I went back to my dorm to think of things to do, I came up with an eight count phrase that I thought would at least be a good starting off point. I imagined I would do a couple things more, all depending upon whether the floor was slippery or not. I headed to the meditation hall. Little did I know that Kara, the Aspirant, had proceeded to invite everyone in the dining hall to come watch me dance. I began to see laypeople and monastics alike trickling into the meditation hall. Maybe about twenty people were there, which was basically seventeen more than expected. I began to think about music! I couldn’t dance without music. My phone was turned off and far away, but someone had YouTube on their phone and I went thinking. Ballet music…. ballet music… Don Quixote! I know that.

So I looked up some Don Q music, assuming I would find a big sweeping variation that I could improvise to. A monk suggested I use the computer connected to the sound system, and so I pulled up the video and found a variation. I stopped the music and went back into the hall. Everyone had arranged themselves in rows, now waiting for me to begin. I introduced myself and bowed. I had the monk press play, and I began to improvise some ballet for a group of people I hardly knew. The song that played just so happened to be the daintiest and quietest song in the whole ballet, making my efforts to be the masculine male ballet dancer I was trained to be completely futile. But I danced, and I will say that I have never been so mindful while dancing! I was free of cares, free of worries, just thinking about straightening my legs, pointing my toes, and smiling. A triple pirouette, some Italian foutettes, a couple of grand jetes, and many developpes later, the song finished, and so did I. Everyone clapped, an unusual thing in a monastery!

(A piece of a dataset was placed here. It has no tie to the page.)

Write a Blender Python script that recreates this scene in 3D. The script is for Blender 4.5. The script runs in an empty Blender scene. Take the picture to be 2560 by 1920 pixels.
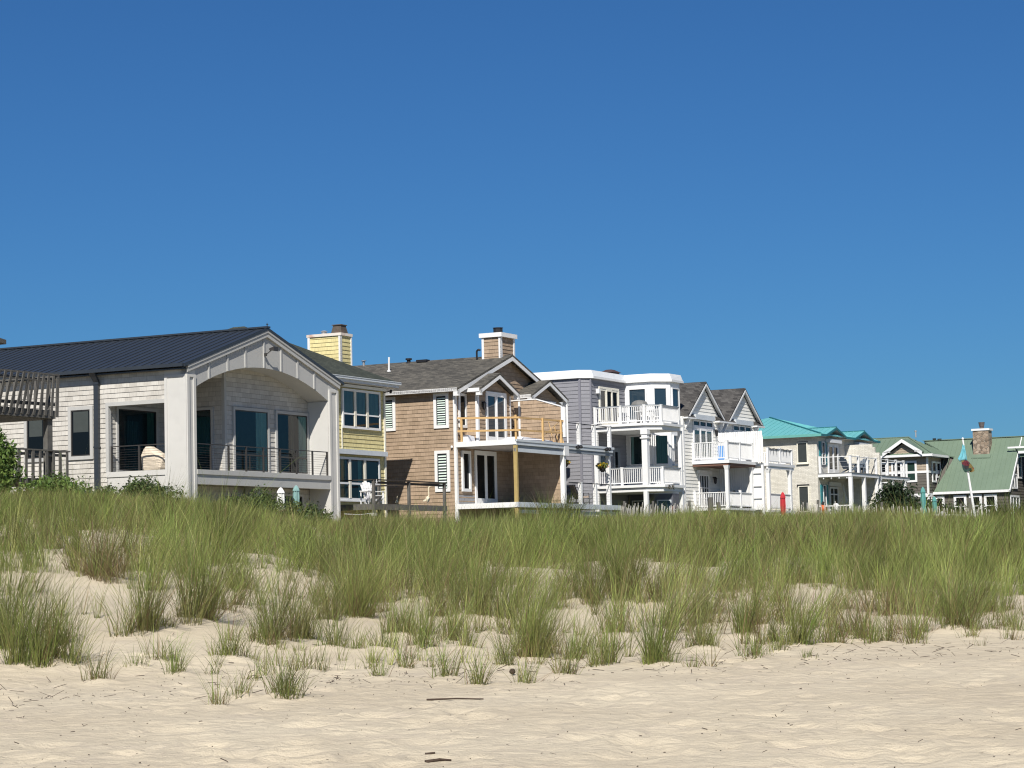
import bpy, math, random
import numpy as np
from mathutils import Vector, Matrix
R = math.radians
rng = np.random.default_rng(7)
random.seed(7)
scene = bpy.context.scene
col = scene.collection

# ------------------------------------------------------------------ objects
def tag(o, label=None, cat=None, group=None, kind=None):
    if label: o['label'] = label
    if cat: o['category'] = cat
    if group: o['group'] = group
    if kind: o['kind'] = kind
    return o

def empty(name, loc, rz=0.0, label=None, cat=None, group=None):
    o = bpy.data.objects.new(name, None)
    col.objects.link(o)
    o.location = loc
    o.rotation_euler = (0, 0, rz)
    o.empty_display_size = 0.3
    return tag(o, label, cat, group)

def children(o):
    return [c for c in bpy.data.objects if c.parent == o]

def copy_tree(o, parent=None):
    c = o.copy()
    col.objects.link(c)
    c.parent = parent
    for ch in children(o):
        copy_tree(ch, c)
    return c

class MB:
    """collects shapes in local coordinates and links them as one mesh object"""
    def __init__(self):
        self.v = []; self.f = []
    def poly(self, pts):
        n = len(self.v)
        self.v += [tuple(p) for p in pts]
        self.f.append(tuple(range(n, n + len(pts))))
    def hexa(self, b, t):
        n = len(self.v)
        self.v += [tuple(p) for p in b] + [tuple(p) for p in t]
        k = len(b)
        self.f.append(tuple(n + i for i in reversed(range(k))))
        self.f.append(tuple(n + k + i for i in range(k)))
        for i in range(k):
            j = (i + 1) % k
            self.f.append((n + i, n + j, n + k + j, n + k + i))
    def box(self, x0, x1, y0, y1, z0, z1):
        if x0 > x1: x0, x1 = x1, x0
        if y0 > y1: y0, y1 = y1, y0
        if z0 > z1: z0, z1 = z1, z0
        q = [(x0, y0), (x1, y0), (x1, y1), (x0, y1)]
        self.hexa([(a, b, z0) for a, b in q], [(a, b, z1) for a, b in q])
    def prism(self, pts, d):
        """extrude a 3-D polygon by vector d"""
        p = [Vector(a) for a in pts]; d = Vector(d)
        self.hexa([tuple(a) for a in p], [tuple(a + d) for a in p])
    def zprism(self, pts2, z0, z1):
        self.hexa([(a, b, z0) for a, b in pts2], [(a, b, z1) for a, b in pts2])
    def bar(self, p, q, w, h, up=(0, 0, 1)):
        p = Vector(p); q = Vector(q); d = (q - p)
        if d.length < 1e-6: return
        d.normalize(); up = Vector(up)
        s = d.cross(up)
        if s.length < 1e-4: s = d.cross(Vector((1, 0, 0)))
        s.normalize(); u = s.cross(d).normalized()
        o = [s * w / 2 + u * h / 2, -s * w / 2 + u * h / 2, -s * w / 2 - u * h / 2, s * w / 2 - u * h / 2]
        self.hexa([tuple(p + a) for a in o], [tuple(q + a) for a in o])
    def cyl(self, p, q, r, n=10, r2=None):
        p = Vector(p); q = Vector(q); d = (q - p).normalized()
        s = d.cross(Vector((0, 0, 1)))
        if s.length < 1e-3: s = Vector((1, 0, 0))
        s.normalize(); u = s.cross(d)
        r2 = r if r2 is None else r2
        A = [(math.cos(2 * math.pi * i / n), math.sin(2 * math.pi * i / n)) for i in range(n)]
        self.hexa([tuple(p + s * a * r + u * b * r) for a, b in A], [tuple(q + s * a * r2 + u * b * r2) for a, b in A])
    def lathe(self, c, prof, n=12, wob=0.0):
        """prof: list of (radius, z) from the bottom up"""
        base = len(self.v)
        for r, z in prof:
            for i in range(n):
                a = 2 * math.pi * i / n
                rr = r * (1 + wob * (1 if i % 2 else -1))
                self.v.append((c[0] + rr * math.cos(a), c[1] + rr * math.sin(a), c[2] + z))
        for k in range(len(prof) - 1):
            for i in range(n):
                j = (i + 1) % n
                self.f.append((base + k * n + i, base + k * n + j, base + (k + 1) * n + j, base + (k + 1) * n + i))
        self.f.append(tuple(base + i for i in reversed(range(n))))
        m = base + (len(prof) - 1) * n
        self.f.append(tuple(m + i for i in range(n)))
    def tube(self, pts, r, n=6):
        for a, b in zip(pts[:-1], pts[1:]):
            self.cyl(a, b, r, n)
    def build(self, name, m, parent=None, smooth=False, label=None):
        me = bpy.data.meshes.new(name)
        off = parent.get('z0', 0.0) if parent else 0.0
        me.from_pydata([(a, b, c - off) for a, b, c in self.v], [], self.f)
        me.materials.append(m)
        if smooth:
            for p in me.polygons: p.use_smooth = True
        o = bpy.data.objects.new(name, me)
        col.objects.link(o)
        if parent:
            o.parent = parent
            o['z0'] = off
        if label: o['label'] = label
        return o

def np_mesh(name, co, quads=None, tris=None, colr=None, m=None, parent=None, smooth=False):
    me = bpy.data.meshes.new(name)
    me.vertices.add(len(co)); me.vertices.foreach_set('co', np.ascontiguousarray(co, dtype=np.float32).ravel())
    parts = []; starts = []; k = 0
    for F, n in ((quads, 4), (tris, 3)):
        if F is None or len(F) == 0: continue
        parts.append(F.ravel()); starts.append(k + np.arange(len(F)) * n); k += len(F) * n
    li = np.concatenate(parts).astype(np.int32); st = np.concatenate(starts).astype(np.int32)
    me.loops.add(len(li)); me.loops.foreach_set('vertex_index', li)
    me.polygons.add(len(st)); me.polygons.foreach_set('loop_start', st)
    if smooth: me.polygons.foreach_set('use_smooth', np.ones(len(st), dtype=bool))
    me.update(calc_edges=True)
    if colr is not None:
        a = me.color_attributes.new('Col', 'FLOAT_COLOR', 'POINT')
        c4 = np.ones((len(co), 4), dtype=np.float32); c4[:, :3] = colr
        a.data.foreach_set('color', c4.ravel())
    if m: me.materials.append(m)
    o = bpy.data.objects.new(name, me); col.objects.link(o)
    if parent: o.parent = parent
    return o

# ------------------------------------------------------------------ materials
MATS = {}
def nmat(name):
    m = bpy.data.materials.new(name); m.use_nodes = True
    nt = m.node_tree
    for n in list(nt.nodes): nt.nodes.remove(n)
    out = nt.nodes.new('ShaderNodeOutputMaterial'); b = nt.nodes.new('ShaderNodeBsdfPrincipled')
    nt.links.new(b.outputs[0], out.inputs[0])
    return m, nt, b, out

def N(nt, t, **kw):
    n = nt.nodes.new(t)
    for k, v in kw.items():
        if hasattr(n, k) and not k[0].isupper(): setattr(n, k, v)
    return n

def paint(name, c, rough=0.6, var=0.10, scale=3.0, bump=0.0, bscale=40.0, spec=0.35, streak=0.0, metal=0.0, dirt=None, dirt_amt=0.35):
    """plain surface with mild mottling; streak = vertical weather streaks; dirt = second colour in patches"""
    m, nt, b, out = nmat(name); L = nt.links
    tc = N(nt, 'ShaderNodeTexCoord')
    no = N(nt, 'ShaderNodeTexNoise'); no.inputs['Scale'].default_value = scale; no.inputs['Detail'].default_value = 6; no.inputs['Roughness'].default_value = .65
    L.new(tc.outputs['Object'], no.inputs['Vector'])
    mr = N(nt, 'ShaderNodeMapRange'); mr.inputs[1].default_value = .25; mr.inputs[2].default_value = .75
    mr.inputs[3].default_value = 1 - var; mr.inputs[4].default_value = 1 + var
    L.new(no.outputs['Fac'], mr.inputs[0])
    hv = N(nt, 'ShaderNodeHueSaturation'); hv.inputs['Color'].default_value = (*c, 1)
    L.new(mr.outputs[0], hv.inputs['Value'])
    last = hv.outputs[0]
    if streak or dirt:
        mp = N(nt, 'ShaderNodeMapping'); mp.inputs['Scale'].default_value = (9, 9, .8) if streak else (1.3, 1.3, 1.3)
        L.new(tc.outputs['Object'], mp.inputs[0])
        n2 = N(nt, 'ShaderNodeTexNoise'); n2.inputs['Scale'].default_value = 1.6; n2.inputs['Detail'].default_value = 5
        L.new(mp.outputs[0], n2.inputs['Vector'])
        r2 = N(nt, 'ShaderNodeMapRange'); r2.inputs[1].default_value = .5; r2.inputs[2].default_value = .75; r2.inputs[3].default_value = 0; r2.inputs[4].default_value = streak or dirt_amt
        L.new(n2.outputs['Fac'], r2.inputs[0])
        mx = N(nt, 'ShaderNodeMix', data_type='RGBA'); L.new(r2.outputs[0], mx.inputs[0]); L.new(last, mx.inputs[6])
        mx.inputs[7].default_value = (*(dirt or tuple(x * .55 for x in c)), 1)
        last = mx.outputs[2]
    L.new(last, b.inputs['Base Color'])
    b.inputs['Roughness'].default_value = rough; b.inputs['Specular IOR Level'].default_value = spec; b.inputs['Metallic'].default_value = metal
    if bump:
        nb = N(nt, 'ShaderNodeTexNoise'); nb.inputs['Scale'].default_value = bscale; nb.inputs['Detail'].default_value = 4
        L.new(tc.outputs['Object'], nb.inputs['Vector'])
        bp = N(nt, 'ShaderNodeBump'); bp.inputs['Strength'].default_value = bump; bp.inputs['Distance'].default_value = .02
        L.new(nb.outputs['Fac'], bp.inputs['Height']); L.new(bp.outputs[0], b.inputs['Normal'])
    return m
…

They wanted me to dance some more, but my body was exhausted after just doing an on the spot variation to music I had never heard, without warming up, and without having taken a ballet class in two months. But I was very happy. We all sang a Dharma song together, and I told them that while I was too tired to dance again, I could sing a song. I chose to sing the song “Happy Days are Here Again,” a song made famous by Barbara Streisand. The lyrics are beautiful, and I think they relay a message that Thay relates to us over and over again: happiness is here and now. Standing there, in front of twenty of the most beautiful people I have ever seen in my life, and belting my face off to a Barbara Streisand ballad in a very resonant meditation hall, I felt truly happy. Afterwards Sister Mindfulness Trainings (pictured on the right of the picture) came up to me and told me how what I do is so mindful and beautiful. It made her very happy.

It was at this moment that I felt a complete synthesis of the environments most important to me. In the past I had brought mindfulness and meditation to the theatre and the ballet studio, but this time I brought ballet and Barbra Streisand to the monastery! It reminded me of my deep aspiration to bring happiness to people through the arts, and inspired me to continue on this path with beauty, mindfulness, and a couple of grande battements. My practice and my career nurture each other, and have begun to become one with each other. I cannot take the dancer out of the meditator, I cannot take the mindfulness out of the dancer, etc. We are all one, sitting silently and flailing about simultaneously in a cacophony of noble silence and the loud, bright sound of belting a high B flat. I couldn’t be happier.